[Start of GIVEN INFORMATION]

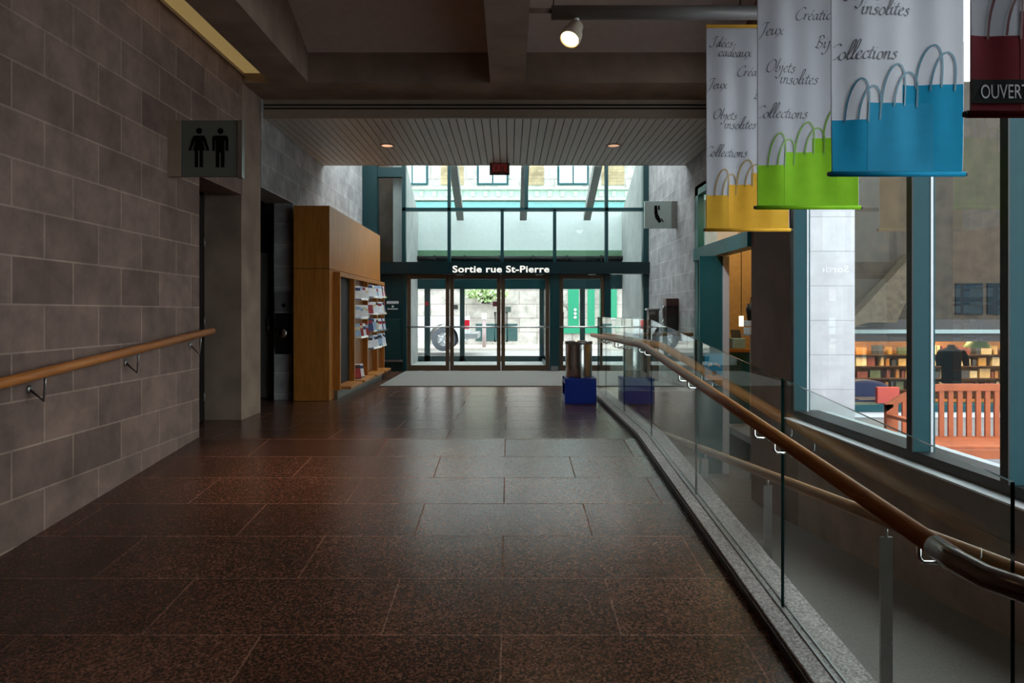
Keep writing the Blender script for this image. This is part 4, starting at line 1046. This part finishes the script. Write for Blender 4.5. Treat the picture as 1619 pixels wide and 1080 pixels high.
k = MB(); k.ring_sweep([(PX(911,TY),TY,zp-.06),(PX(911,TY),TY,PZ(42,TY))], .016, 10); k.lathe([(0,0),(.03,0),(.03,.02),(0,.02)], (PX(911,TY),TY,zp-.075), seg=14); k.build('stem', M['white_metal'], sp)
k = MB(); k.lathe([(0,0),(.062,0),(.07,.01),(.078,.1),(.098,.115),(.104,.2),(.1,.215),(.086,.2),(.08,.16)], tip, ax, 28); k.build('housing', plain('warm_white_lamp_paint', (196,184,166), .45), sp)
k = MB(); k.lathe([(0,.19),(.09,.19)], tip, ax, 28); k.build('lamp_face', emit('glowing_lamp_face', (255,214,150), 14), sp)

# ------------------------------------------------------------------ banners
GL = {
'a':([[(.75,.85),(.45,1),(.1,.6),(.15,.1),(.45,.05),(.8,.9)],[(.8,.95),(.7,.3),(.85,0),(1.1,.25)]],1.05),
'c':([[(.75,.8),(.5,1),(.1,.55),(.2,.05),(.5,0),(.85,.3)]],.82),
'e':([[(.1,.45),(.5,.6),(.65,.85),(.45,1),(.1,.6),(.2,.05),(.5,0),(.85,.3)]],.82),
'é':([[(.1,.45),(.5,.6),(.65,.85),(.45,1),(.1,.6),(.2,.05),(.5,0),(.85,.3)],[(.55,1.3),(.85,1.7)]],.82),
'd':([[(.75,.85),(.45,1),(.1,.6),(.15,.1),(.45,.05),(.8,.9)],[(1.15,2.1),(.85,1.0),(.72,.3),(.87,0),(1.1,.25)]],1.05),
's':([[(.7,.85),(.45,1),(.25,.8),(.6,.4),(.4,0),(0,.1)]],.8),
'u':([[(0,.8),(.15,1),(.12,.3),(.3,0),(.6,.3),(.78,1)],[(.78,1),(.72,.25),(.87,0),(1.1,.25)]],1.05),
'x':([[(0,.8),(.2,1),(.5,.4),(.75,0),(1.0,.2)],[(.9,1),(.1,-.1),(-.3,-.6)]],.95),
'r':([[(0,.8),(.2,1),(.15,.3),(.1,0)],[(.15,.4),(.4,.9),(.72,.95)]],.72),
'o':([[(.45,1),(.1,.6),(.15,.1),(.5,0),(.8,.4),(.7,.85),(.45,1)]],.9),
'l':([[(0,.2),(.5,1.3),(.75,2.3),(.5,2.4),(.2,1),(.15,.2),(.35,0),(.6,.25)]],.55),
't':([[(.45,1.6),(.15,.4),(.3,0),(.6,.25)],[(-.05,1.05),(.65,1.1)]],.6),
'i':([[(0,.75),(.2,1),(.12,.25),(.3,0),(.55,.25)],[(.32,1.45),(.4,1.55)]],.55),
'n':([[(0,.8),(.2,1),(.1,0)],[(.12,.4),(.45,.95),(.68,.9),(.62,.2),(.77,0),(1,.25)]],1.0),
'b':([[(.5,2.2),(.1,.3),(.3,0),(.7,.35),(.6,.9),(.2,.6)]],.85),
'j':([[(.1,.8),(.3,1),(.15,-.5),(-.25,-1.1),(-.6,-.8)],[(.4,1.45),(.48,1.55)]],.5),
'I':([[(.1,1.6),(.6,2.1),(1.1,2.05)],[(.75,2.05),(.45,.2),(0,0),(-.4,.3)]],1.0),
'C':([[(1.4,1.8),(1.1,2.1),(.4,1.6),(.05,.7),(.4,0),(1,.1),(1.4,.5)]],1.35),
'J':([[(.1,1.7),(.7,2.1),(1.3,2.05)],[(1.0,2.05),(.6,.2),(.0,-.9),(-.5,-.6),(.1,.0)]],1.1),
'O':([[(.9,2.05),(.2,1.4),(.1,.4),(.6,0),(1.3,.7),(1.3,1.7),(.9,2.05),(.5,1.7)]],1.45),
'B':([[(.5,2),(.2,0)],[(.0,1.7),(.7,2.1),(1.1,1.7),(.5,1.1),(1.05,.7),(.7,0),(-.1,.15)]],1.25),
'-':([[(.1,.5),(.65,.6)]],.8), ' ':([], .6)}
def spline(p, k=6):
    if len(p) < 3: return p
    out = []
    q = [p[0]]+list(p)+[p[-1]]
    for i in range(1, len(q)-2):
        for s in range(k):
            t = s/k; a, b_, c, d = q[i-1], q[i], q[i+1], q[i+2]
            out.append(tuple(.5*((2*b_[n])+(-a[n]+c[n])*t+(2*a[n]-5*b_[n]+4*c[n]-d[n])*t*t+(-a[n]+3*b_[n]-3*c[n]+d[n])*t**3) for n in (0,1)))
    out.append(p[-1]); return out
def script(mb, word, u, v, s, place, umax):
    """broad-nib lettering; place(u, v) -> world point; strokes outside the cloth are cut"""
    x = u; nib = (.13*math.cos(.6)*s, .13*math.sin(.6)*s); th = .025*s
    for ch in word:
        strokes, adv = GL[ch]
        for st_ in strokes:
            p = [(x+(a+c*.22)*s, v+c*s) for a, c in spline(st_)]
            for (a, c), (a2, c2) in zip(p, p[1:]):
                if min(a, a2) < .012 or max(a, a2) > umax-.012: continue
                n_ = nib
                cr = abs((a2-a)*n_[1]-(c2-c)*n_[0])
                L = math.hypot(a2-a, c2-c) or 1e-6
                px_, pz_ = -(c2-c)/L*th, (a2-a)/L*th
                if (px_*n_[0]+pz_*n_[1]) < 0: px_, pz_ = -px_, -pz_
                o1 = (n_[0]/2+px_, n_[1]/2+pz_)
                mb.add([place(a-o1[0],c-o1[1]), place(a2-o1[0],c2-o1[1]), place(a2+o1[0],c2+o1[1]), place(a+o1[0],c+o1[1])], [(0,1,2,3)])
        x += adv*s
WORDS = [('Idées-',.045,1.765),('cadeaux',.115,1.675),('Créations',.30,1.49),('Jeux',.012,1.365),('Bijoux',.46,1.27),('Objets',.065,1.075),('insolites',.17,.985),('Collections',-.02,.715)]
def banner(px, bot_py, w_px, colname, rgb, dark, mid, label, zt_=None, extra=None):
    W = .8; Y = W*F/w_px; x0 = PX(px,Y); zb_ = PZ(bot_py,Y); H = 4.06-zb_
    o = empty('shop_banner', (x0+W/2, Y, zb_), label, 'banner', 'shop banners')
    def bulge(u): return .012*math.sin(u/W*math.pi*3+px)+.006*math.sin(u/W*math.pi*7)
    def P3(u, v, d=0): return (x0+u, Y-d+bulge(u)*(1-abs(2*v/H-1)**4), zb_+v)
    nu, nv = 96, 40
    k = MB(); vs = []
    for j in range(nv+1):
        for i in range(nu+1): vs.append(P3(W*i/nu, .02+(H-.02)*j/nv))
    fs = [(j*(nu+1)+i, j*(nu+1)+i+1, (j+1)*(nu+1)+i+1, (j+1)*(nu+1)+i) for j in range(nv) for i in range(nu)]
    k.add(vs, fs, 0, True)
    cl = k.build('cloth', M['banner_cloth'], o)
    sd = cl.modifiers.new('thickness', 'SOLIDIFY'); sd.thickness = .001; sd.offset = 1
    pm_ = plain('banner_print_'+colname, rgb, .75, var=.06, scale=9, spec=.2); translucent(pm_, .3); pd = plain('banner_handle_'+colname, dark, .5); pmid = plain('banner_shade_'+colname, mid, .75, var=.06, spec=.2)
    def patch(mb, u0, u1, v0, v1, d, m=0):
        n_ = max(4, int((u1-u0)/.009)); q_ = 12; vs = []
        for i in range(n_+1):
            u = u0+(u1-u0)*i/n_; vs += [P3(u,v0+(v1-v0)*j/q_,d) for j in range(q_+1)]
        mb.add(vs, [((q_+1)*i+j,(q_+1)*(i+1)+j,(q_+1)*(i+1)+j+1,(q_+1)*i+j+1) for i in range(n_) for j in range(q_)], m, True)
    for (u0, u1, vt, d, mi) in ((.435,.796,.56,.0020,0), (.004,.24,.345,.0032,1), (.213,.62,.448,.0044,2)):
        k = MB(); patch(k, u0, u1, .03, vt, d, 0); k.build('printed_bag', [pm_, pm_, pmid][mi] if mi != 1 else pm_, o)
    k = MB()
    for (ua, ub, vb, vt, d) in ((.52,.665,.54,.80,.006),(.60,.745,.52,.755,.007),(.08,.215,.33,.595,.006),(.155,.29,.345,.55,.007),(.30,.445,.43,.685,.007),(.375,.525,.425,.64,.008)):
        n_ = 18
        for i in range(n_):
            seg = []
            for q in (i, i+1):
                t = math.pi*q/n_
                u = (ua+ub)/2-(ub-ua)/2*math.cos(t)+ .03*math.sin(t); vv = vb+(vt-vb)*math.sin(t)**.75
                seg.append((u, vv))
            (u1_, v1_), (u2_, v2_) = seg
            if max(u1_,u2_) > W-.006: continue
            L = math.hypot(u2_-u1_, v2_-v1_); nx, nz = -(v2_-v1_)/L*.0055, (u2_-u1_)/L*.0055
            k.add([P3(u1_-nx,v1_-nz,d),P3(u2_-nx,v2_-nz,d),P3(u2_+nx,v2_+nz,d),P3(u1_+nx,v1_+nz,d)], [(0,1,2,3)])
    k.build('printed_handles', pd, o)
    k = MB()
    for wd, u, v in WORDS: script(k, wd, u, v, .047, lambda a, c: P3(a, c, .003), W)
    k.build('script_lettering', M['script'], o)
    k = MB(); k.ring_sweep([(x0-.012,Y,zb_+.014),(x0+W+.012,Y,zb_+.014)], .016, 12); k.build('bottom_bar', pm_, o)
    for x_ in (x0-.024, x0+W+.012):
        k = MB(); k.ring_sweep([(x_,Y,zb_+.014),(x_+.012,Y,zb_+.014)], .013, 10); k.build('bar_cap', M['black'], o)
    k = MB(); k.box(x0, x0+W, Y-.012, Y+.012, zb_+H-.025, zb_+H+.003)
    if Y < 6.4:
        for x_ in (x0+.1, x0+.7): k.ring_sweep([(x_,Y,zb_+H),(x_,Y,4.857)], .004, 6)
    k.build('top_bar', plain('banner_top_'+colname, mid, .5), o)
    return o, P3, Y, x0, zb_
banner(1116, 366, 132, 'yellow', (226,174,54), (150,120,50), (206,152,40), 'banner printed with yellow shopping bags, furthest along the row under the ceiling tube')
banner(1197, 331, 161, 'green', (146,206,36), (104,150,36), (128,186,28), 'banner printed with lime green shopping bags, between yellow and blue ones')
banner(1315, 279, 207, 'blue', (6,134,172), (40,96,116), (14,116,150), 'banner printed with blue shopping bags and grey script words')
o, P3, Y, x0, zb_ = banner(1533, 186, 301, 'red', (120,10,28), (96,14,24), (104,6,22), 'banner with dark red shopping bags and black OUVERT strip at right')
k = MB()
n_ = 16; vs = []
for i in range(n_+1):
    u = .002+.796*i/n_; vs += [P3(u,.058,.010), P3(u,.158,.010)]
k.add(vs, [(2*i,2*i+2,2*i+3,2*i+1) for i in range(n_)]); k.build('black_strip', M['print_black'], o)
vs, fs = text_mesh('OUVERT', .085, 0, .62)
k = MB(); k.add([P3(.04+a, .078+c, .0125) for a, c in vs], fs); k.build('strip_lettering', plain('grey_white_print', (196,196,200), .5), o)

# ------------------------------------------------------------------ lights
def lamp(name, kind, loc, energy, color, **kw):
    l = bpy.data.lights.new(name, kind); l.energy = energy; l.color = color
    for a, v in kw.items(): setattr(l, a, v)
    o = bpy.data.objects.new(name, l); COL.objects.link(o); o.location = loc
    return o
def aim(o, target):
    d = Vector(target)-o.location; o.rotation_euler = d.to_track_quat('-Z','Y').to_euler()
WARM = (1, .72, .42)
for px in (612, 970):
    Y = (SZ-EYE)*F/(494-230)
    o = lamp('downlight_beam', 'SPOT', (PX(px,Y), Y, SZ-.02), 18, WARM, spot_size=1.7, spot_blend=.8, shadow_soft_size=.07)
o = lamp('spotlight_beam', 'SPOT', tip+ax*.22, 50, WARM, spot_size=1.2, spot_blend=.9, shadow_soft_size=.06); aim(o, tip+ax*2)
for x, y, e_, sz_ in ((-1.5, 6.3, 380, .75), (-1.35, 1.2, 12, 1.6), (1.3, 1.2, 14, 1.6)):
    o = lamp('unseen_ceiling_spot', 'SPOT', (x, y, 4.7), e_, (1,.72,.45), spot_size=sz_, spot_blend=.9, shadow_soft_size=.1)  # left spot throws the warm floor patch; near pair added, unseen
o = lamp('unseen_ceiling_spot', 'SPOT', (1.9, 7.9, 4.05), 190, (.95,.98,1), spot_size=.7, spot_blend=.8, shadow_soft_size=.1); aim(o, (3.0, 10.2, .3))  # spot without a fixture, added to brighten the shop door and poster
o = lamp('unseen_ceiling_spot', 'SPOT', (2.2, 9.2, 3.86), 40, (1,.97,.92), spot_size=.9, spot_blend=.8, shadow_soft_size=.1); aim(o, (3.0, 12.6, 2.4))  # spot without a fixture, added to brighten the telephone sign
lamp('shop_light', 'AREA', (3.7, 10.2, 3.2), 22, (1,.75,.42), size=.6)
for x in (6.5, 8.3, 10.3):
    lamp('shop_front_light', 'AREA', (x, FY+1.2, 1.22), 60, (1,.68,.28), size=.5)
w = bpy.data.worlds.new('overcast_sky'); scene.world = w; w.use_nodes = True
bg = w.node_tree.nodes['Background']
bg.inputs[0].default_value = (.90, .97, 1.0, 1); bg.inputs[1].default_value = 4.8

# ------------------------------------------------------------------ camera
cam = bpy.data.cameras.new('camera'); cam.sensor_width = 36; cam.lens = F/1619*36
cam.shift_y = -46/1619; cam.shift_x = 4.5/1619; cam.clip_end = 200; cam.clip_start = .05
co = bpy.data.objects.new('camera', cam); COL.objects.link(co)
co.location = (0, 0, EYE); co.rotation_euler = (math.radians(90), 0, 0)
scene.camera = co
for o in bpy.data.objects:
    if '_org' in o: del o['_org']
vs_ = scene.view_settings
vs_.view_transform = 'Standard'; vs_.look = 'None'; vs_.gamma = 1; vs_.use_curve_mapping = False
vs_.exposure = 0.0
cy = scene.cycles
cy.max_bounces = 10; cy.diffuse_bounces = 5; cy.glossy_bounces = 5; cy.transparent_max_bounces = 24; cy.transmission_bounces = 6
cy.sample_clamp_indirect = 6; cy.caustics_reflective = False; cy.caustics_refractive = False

[End of GIVEN INFORMATION]

REQUIRED WORK: Exactly restate the lines from the beginning of the data through the line with "k = MB(); k.lathe([(0,.19),(.09,.19)], tip, ax, 28);", and no others, keeping pictures out.

WORKED ANSWER:
Keep writing the Blender script for this image. This is part 4, starting at line 1046. This part finishes the script. Write for Blender 4.5. Treat the picture as 1619 pixels wide and 1080 pixels high.
k = MB(); k.ring_sweep([(PX(911,TY),TY,zp-.06),(PX(911,TY),TY,PZ(42,TY))], .016, 10); k.lathe([(0,0),(.03,0),(.03,.02),(0,.02)], (PX(911,TY),TY,zp-.075), seg=14); k.build('stem', M['white_metal'], sp)
k = MB(); k.lathe([(0,0),(.062,0),(.07,.01),(.078,.1),(.098,.115),(.104,.2),(.1,.215),(.086,.2),(.08,.16)], tip, ax, 28); k.build('housing', plain('warm_white_lamp_paint', (196,184,166), .45), sp)
k = MB(); k.lathe([(0,.19),(.09,.19)], tip, ax, 28); k.build('lamp_face', emit('glowing_lamp_face', (255,214,150), 14), sp)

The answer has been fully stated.